The men-only tradition began to shift in the late 1980s, when the Men's Garden Club of America, with which the local club was affiliated, changed its bylaws to allow women. Soon afterward, Petterson recruited the first female member. Today, the club has 82 members, almost half of whom are female. "The guys were having so much fun, their wives decided they wanted to join."

One of those wives was president Larson, who joined in 2007; her husband, Larry, has been a member since 2001.

The club's name, however, didn't reflect its new membership until about three years ago, when it was rechristened the Men's and Women's Garden Club of Minneapolis. "A lot of long-timers were upset about the name change," she said. Although women were welcome, some felt the tradition of the original name should be preserved. Several gender-neutral names were considered, and finally "and women" was added to the club's name. "It was a compromise," Petterson said.

And it was time to acknowledge women's contributions to the club. "They don't want to discourage us — we do a lot of the work," Larson said with a laugh.

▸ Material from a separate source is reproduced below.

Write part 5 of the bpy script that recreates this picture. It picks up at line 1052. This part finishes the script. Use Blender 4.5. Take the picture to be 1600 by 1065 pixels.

That work includes raising thousands of dollars for horticultural scholarships, planting and maintaining the Lyndale Park garden and organizing the club's annual plant sale and its "Food, Flowers and Photos" exhibit at the Landscape Arboretum in August, where members display their flowers, vegetables, floral arrangements and photography. "It's a chance to show off what you've been growing," Larson said. The club also hosts a popular garden tour, which returns this year, on June 28, after a four-year hiatus.

Members don't have to live in Minneapolis; Larson comes in from Minnetonka. "I enjoy the people," she said. "And we have great activities. I learn things."

Petterson appreciates the club's "public focus," such as the scholarship initiative. And he likes spending time with fellow gardeners. "It's a really collegial group."